Lake Minnetonka author offers a rarely heard historical perspective in new book

‘Daughter of the Reformation’ tells of the life and times of Martin Luther’s wife Catharina

“Daughter of the Reformation: A Historical Perspective of the Life and Times of the Wife of Martin Luther” by Mary Helene Rasmussen Jackson
“Daughter of the Reformation: A Historical Perspective of the Life and Times of the Wife of Martin Luther” by Mary Helene Rasmussen Jackson

In 1517, Martin Luther nailed his 95 Theses to the door of the Castle Church in Wittenberg, Germany. The act would begin the Protestant Reformation, a religious, political and cultural upheaval in Catholic Europe that’s had a lasting impact on Western civilization. With the 500-year anniversary of the Reformation coming in 2017, Protestant churches, theologians and historians around the world will be looking back to the man who started it all.

But for the past three decades, one local author has been busy looking back to Luther’s wife, Catharina von Bora, for a new book “Daughter of the Reformation: A Historical Perspective of the Life and Times of the Wife of Martin Luther.”

Author Mary Helene Rasmussen Jackson, a longtime Lake Minnetonka resident who lived in Deephaven before moving to Woodland nine years ago, said her research into Catharina’s life began at her church three decades ago.

“I was asked by the Sunday school to do a little presentation on the wife of Martin Luther. … So, I started looking and really got hooked,” she said.

When the presentation was over, Jackson felt compelled to continue her research and would later find a way to combine her love of history, education and theater. She began writing and performing a four-act monologue on Catharina called “The Nun, the Maiden, the Wife and the Widow,” which she performed for dozens of different venues across several states.

“That was kind of the beginning of it,” Jackson remembered.

Ten years ago, Jackson said she began writing a book on Catharina. She traveled and combed through the libraries of colleges from Minnesota to Indiana, where retired pastors had hopefully donated their old theological books. Becoming more involved as a teacher in the Bloomington School District, Jackson said she took a break from writing until about three years ago when she picked up where she left off and began working to complete the book.

“After all of my piles of papers and notes, to have it in book form … It’s sort of surreal, Jackson said of “Daughter of the Reformation,” which was published by Huff Publishing Associates and released in June.

Mary Helene Rasmussen Jackson
Mary Helene Rasmussen Jackson

Jackson said the book is written from the point of view of what we know about the life and times of Luther’s wife. She said she hopes the book will introduce Catharina to a larger audience while opening a window into the often-forgotten facts of life in those times. Jackson said in her research, she learned everything about the people living in 16th-century Germany – from what they ate and what they wore to the beliefs they held.

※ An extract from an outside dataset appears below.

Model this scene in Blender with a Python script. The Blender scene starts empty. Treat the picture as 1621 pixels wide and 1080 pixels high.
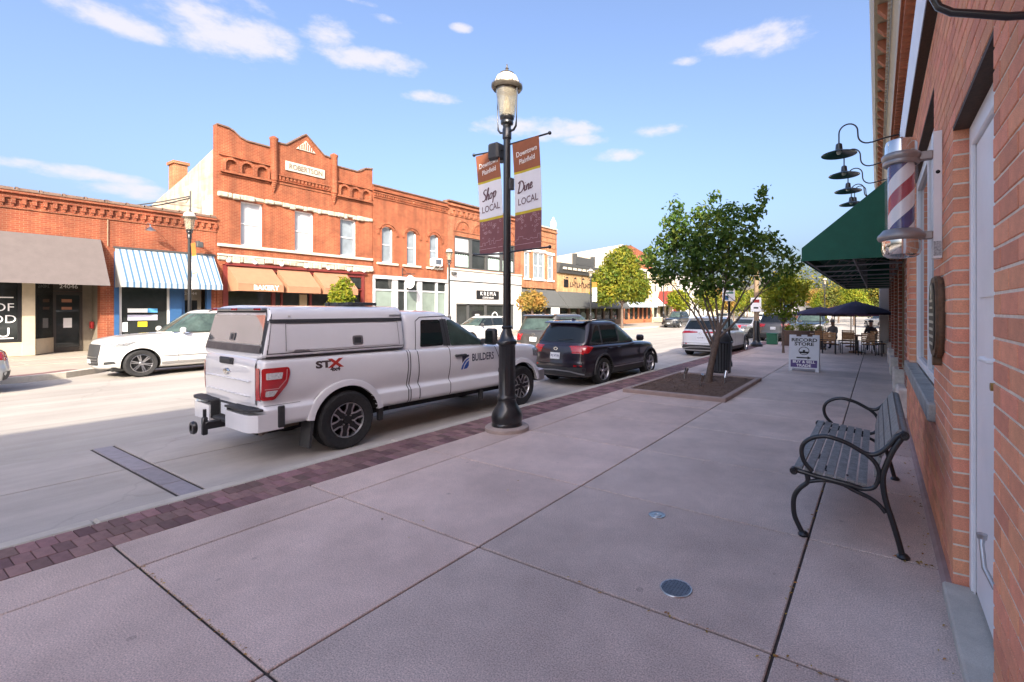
import bpy, bmesh, math, random
import numpy as np
from mathutils import Vector, Matrix
from mathutils.bvhtree import BVHTree
from mathutils.geometry import tessellate_polygon

R = math.radians
PI = math.pi
rng = random.Random(7)
nrng = np.random.default_rng(11)
S = bpy.context.scene
COL = S.collection

# ------------------------------------------------------------------ camera, sky, sun, exposure
SUN = Vector((1.0, -1.25, 0.90)).normalized()          # towards the sun
cam_d = bpy.data.cameras.new('camera')
cam = bpy.data.objects.new('camera', cam_d)
COL.objects.link(cam)
S.camera = cam
cam.location = (0, 0, 1.83)
cam.rotation_euler = (R(90), 0, R(32.915))
cam_d.sensor_width = 36
cam_d.lens = 36 * 757 / 1621
cam_d.shift_x = -(899 - 810.5) / 1621
cam_d.shift_y = -(540 - 491) / 1621
cam_d.clip_start = 0.05
cam_d.clip_end = 3000

W = bpy.data.worlds.new('World')
S.world = W
W.use_nodes = True
def build_world():
    nt = W.node_tree; nt.nodes.clear()
    N = nt.nodes.new; L = nt.links.new
    out = N('ShaderNodeOutputWorld'); bg = N('ShaderNodeBackground')
    sky = N('ShaderNodeTexSky'); sky.sky_type = 'NISHITA'; sky.sun_disc = False
    sky.sun_elevation = math.asin(SUN.z)
    sky.sun_rotation = math.atan2(SUN.x, SUN.y)
    sky.air_density = 0.95; sky.dust_density = 7.8; sky.ozone_density = 3.5; sky.altitude = 200
    bg.inputs['Strength'].default_value = SKY_K
    tc = N('ShaderNodeTexCoord')
    # clouds: soft lumps at fixed directions, torn by noise
    f, cx, vy = 757., 899., 491.
    th = R(32.915)
    fw = Vector((-math.sin(th), math.cos(th), 0)); rt = Vector((math.cos(th), math.sin(th), 0)); up = Vector((0, 0, 1))
    def dirpx(u, v): return (fw + rt * ((u - cx) / f) + up * ((vy - v) / f)).normalized()
    clouds = [(180, 30, 105, 26, 1.0), (350, 48, 128, 48, 1.0), (420, 75, 60, 26, .8), (522, 52, 52, 25, 1.0), (585, 95, 95, 22, 1.0),
              (300, -25, 150, 34, .8), (1200, 66, 108, 28, 1.0), (850, 203, 125, 19, 1.0), (690, 155, 60, 11, .85), (925, 222, 48, 11, .85), (1045, 207, 52, 12, .95), (985, 245, 60, 11, .75),
              (20, 257, 55, 12, 1.0), (130, 277, 100, 15, 1.0), (190, 300, 85, 17, 1.0), (730, 45, 22, 8, .8), (1085, 98, 34, 9, .75), (560, 0, 60, 6, .5), (600, 28, 60, 7, .4),
              (-420, 120, 160, 40, .8), (2300, 60, 190, 50, .8), (-900, 240, 170, 26, .7), (1750, 190, 120, 18, .6)]
    nz = N('ShaderNodeTexNoise'); nz.inputs['Scale'].default_value = 13; nz.inputs['Detail'].default_value = 7; nz.inputs['Roughness'].default_value = .62
    mp = N('ShaderNodeMapping'); mp.inputs['Scale'].default_value = (1, 1, 2.2)
    L(tc.outputs['Generated'], mp.inputs['Vector']); L(mp.outputs['Vector'], nz.inputs['Vector'])
    acc = None
    for (u, v, sx, sy, k) in clouds:
        c = dirpx(u, v)
        r_ = Vector((-c.y, c.x, 0)).normalized() * -1
        u_ = c.cross(r_).normalized()
        if u_.z < 0: u_ = -u_
        foc = math.hypot(f, math.hypot(u - cx, v - vy))
        ax = .92 * sx / foc; ay = 1.05 * sy / foc
        sub = N('ShaderNodeVectorMath'); sub.operation = 'SUBTRACT'; sub.inputs[1].default_value = c
        L(tc.outputs['Generated'], sub.inputs[0])
        d1 = N('ShaderNodeVectorMath'); d1.operation = 'DOT_PRODUCT'; d1.inputs[1].default_value = r_ / ax; L(sub.outputs[0], d1.inputs[0])
        d2 = N('ShaderNodeVectorMath'); d2.operation = 'DOT_PRODUCT'; d2.inputs[1].default_value = u_ / ay; L(sub.outputs[0], d2.inputs[0])
        cb = N('ShaderNodeCombineXYZ'); L(d1.outputs['Value'], cb.inputs[0]); L(d2.outputs['Value'], cb.inputs[1])
        ln = N('ShaderNodeVectorMath'); ln.operation = 'DOT_PRODUCT'; L(cb.outputs[0], ln.inputs[0]); L(cb.outputs[0], ln.inputs[1])
        front = N('ShaderNodeVectorMath'); front.operation = 'DOT_PRODUCT'; front.inputs[1].default_value = c; L(tc.outputs['Generated'], front.inputs[0])
        mr = N('ShaderNodeMapRange'); mr.inputs[1].default_value = 0; mr.inputs[2].default_value = 1.25; mr.inputs[3].default_value = k; mr.inputs[4].default_value = 0
        L(ln.outputs['Value'], mr.inputs[0])
        gt = N('ShaderNodeMath'); gt.operation = 'GREATER_THAN'; gt.inputs[1].default_value = .5; L(front.outputs['Value'], gt.inputs[0])
        mm = N('ShaderNodeMath'); mm.operation = 'MULTIPLY'; L(mr.outputs[0], mm.inputs[0]); L(gt.outputs[0], mm.inputs[1])
        if acc is None: acc = mm
        else:
            mx = N('ShaderNodeMath'); mx.operation = 'MAXIMUM'; L(acc.outputs[0], mx.inputs[0]); L(mm.outputs[0], mx.inputs[1]); acc = mx
    # density = smoothstep(lump + (noise-0.5)*1.5)
    n2 = N('ShaderNodeMath'); n2.operation = 'MULTIPLY_ADD'; n2.inputs[1].default_value = 2.3; n2.inputs[2].default_value = -1.32; L(nz.outputs['Fac'], n2.inputs[0])
    ad = N('ShaderNodeMath'); ad.operation = 'ADD'; L(acc.outputs[0], ad.inputs[0]); L(n2.outputs[0], ad.inputs[1])
    gate = N('ShaderNodeMath'); gate.operation = 'MULTIPLY'
    on = N('ShaderNodeMath'); on.operation = 'MULTIPLY'; on.inputs[1].default_value = 5; on.use_clamp = True; L(acc.outputs[0], on.inputs[0])
    sm = N('ShaderNodeMapRange'); sm.interpolation_type = 'SMOOTHSTEP'; sm.inputs[1].default_value = .1; sm.inputs[2].default_value = .95; sm.inputs[3].default_value = 0; sm.inputs[4].default_value = .86
    L(ad.outputs[0], sm.inputs[0]); L(sm.outputs[0], gate.inputs[0]); L(on.outputs[0], gate.inputs[1])
    mix = N('ShaderNodeMix'); mix.data_type = 'RGBA'; mix.inputs[7].default_value = CLOUD_COL
    L(gate.outputs[0], mix.inputs[0]); wbn = N('ShaderNodeMix'); wbn.data_type = 'RGBA'; wbn.blend_type = 'MULTIPLY'; wbn.inputs[0].default_value = 1; wbn.inputs[7].default_value = (1.0, .957, .98, 1)   # white balance of the whole dome
    L(sky.outputs[0], wbn.inputs[6]); L(wbn.outputs[2], mix.inputs[6])
    L(mix.outputs[2], bg.inputs['Color']); L(bg.outputs[0], out.inputs['Surface'])
EXPO = 2.0
SKY_K = .10
CLOUD_COL = tuple(c / SKY_K / 2 ** EXPO for c in (.98, .94, 1.02)) + (1,)
build_world()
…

While the book is heavily researched and based on historical facts of life in 1500s Germany, Jackson said she did add in a touch of historical fiction in trying to fill in the less documented times of the young woman’s life when she was a nun.

“I did create some dialogue just to let her live a little. … It’s all based on historical detail of what might have happened at that time,” Jackson said.

The author said she felt compelled to write a book on Luther’s wife because, like thousands of other women throughout history, Catharina has been virtually forgotten. Jackson said she wanted to create a document that told of a strong 16th-century woman with a strong sense of self-worth, considering her past years away from her family and a solitary life within a very strict convent.

Jackson said she also wanted to tell of the huge implications the Reformation had for women. She said at the time, women weren’t afforded many rights or opportunities for education. She also explained that when a man died, his widow was left with three things: a cane, a chair and a coat.

“That was it,” Jackson said. “The widow was meant to sit in the corner and watch the world go by. Her children and the estate went to the government to handle.”

But Martin Luther didn’t like lawyers, Jackson noted, so he wrote his own will, stating that his estate be left to Catharina and that she would continue to raise their children. When Luther died, the case went to court and Catharina won, setting a precedent for women everywhere.

Another product of the Reformation was the invention of the printing press, which resulted in creating more opportunity for people to learn how to read, whether rich or poor, man or woman, Jackson said.

“Most people know that the Reformation was this big deal that happened 500 years ago, but really don’t know what happened,” Jackson said. “It’s kind of a big word that people couldn’t talk to you for 30 seconds about because they don’t know what happened, so I guess I’m trying to fill that gap.”

A descendant of three generations of Norwegian preachers, Jackson grew up in seven different parsonages in the Midwest and attended Augustana Academy, a Lutheran high school in Canton, South Dakota. After high school Jackson came to Minnesota to study speech, education, and history at Concordia College in Moorhead. Jackson also became active in theater and debate while in college. Later, Jackson attended the University of California in San Diego to study the field of English as a second language (ESL).

Today Jackson, while retired from teaching full-time, offers ESL teaching and piano lessons from her home near Lake Minnetonka. Her four children and seven grandchildren all live nearby.